Can't understand how MsgPack packs data

Question

I'm trying to investigate MsgPack's source code. In the example there's a fragment:

std::vector<std::string> vec;    
vec.push_back("MessagePack");
msgpack::sbuffer sbuf;
msgpack::pack(sbuf, vec);

I see in /usr/include/msgpack/object.hpp that an Object to be packed must have method msgpack_pack:

template <typename Stream, typename T>
inline packer<Stream>& operator<< (packer<Stream>& o, const T& v)
{
    return detail::packer_serializer<Stream, T>::pack(o, v);
}

namespace detail {
template <typename Stream, typename T>
struct packer_serializer {
        static packer<Stream>& pack(packer<Stream>& o, const T& v) {
                v.msgpack_pack(o);
                return o;
        }
};
}

So I can't understand how compiler allows passing std::vector to msgpack::pack.

Answer 1

MessagePack includes built-in support for the STL.

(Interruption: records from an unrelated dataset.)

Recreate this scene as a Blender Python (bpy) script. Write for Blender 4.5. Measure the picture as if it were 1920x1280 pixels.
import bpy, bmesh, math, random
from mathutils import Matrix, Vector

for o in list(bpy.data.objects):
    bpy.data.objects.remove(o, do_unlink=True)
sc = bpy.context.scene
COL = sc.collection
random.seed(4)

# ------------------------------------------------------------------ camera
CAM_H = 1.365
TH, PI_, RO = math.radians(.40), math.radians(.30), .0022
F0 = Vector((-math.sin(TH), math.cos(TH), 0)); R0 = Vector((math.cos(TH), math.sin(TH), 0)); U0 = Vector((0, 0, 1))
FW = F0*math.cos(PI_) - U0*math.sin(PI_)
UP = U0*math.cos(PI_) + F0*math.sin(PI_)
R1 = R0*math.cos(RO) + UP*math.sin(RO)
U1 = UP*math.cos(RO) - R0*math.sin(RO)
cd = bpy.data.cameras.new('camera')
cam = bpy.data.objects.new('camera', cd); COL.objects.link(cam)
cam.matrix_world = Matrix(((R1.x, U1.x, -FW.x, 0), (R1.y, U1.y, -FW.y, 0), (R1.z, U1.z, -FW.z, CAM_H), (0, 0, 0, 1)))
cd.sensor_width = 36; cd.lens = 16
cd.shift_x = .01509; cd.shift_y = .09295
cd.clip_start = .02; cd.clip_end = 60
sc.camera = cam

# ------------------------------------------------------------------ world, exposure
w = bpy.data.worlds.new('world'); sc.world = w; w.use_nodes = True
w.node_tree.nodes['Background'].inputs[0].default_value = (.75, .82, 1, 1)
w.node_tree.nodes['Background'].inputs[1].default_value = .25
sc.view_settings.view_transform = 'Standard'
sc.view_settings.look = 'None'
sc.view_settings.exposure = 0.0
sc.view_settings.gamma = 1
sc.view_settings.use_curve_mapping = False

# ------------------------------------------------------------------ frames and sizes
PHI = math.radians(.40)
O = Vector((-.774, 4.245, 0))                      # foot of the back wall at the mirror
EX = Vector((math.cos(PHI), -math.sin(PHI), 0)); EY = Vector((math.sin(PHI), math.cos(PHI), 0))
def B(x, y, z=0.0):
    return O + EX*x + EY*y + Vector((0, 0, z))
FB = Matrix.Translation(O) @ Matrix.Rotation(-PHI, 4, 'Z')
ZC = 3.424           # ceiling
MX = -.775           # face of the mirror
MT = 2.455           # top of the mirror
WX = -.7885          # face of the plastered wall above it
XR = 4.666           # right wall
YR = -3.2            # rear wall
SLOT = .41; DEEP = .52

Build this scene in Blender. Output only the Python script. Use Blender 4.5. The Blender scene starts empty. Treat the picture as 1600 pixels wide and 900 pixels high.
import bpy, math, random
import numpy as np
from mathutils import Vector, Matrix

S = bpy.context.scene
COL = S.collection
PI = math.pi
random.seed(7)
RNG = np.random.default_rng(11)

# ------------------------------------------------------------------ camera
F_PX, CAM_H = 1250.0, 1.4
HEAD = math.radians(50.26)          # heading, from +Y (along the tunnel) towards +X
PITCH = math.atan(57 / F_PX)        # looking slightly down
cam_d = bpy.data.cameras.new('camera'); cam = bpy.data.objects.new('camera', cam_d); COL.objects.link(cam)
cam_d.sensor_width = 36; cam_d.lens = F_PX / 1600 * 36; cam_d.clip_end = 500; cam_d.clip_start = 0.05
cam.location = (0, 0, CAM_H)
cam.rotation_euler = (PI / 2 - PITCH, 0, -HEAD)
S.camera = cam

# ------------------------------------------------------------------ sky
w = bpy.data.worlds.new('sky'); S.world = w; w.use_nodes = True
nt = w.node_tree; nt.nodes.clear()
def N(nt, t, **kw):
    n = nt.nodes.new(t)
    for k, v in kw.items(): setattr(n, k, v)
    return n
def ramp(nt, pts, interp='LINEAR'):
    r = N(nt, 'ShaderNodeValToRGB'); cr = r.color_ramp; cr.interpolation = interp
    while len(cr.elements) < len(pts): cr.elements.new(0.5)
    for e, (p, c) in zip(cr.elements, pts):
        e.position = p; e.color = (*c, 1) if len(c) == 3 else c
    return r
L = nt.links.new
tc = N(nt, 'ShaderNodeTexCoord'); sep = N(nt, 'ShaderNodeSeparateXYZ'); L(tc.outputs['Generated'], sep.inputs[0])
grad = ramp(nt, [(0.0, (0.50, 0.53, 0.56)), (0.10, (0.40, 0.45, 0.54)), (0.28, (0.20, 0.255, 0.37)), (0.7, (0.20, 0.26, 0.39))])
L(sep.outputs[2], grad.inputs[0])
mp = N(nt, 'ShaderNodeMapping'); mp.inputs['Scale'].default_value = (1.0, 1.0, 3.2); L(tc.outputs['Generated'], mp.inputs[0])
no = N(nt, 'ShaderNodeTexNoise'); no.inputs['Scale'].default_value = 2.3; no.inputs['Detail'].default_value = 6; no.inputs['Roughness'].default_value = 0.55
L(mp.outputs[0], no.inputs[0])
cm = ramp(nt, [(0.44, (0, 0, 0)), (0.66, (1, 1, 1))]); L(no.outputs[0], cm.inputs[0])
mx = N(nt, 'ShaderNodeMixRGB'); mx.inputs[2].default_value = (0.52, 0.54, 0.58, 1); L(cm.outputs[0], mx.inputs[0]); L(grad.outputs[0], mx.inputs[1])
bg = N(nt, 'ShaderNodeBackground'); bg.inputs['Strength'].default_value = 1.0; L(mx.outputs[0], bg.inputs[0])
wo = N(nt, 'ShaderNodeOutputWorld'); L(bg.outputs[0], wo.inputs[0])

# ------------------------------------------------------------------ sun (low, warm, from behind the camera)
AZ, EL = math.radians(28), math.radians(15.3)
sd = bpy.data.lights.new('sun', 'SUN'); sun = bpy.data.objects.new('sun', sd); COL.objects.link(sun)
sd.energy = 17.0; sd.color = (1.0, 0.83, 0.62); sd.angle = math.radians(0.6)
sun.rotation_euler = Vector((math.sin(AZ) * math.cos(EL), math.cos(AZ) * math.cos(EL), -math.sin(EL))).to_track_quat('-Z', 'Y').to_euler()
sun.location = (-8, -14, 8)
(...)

As you can see src/msgpack/type/vector.hpp implements the << operator for a std::vector:

template <typename Stream, typename T>
inline packer<Stream>& operator<< (packer<Stream>& o, const std::vector<T>& v)
{
    o.pack_array(v.size());
    for(typename std::vector<T>::const_iterator it(v.begin()), it_end(v.end());
            it != it_end; ++it) {
        o.pack(*it);
    }
    return o;
}

And src/msgpack/type/string.hpp implements the same operator for a std::string:

template <typename Stream>
inline packer<Stream>& operator<< (packer<Stream>& o, const std::string& v)
{
    o.pack_raw(v.size());
    o.pack_raw_body(v.data(), v.size());
    return o;
}

Thus there is no problem to pack a std::vector<std::string>.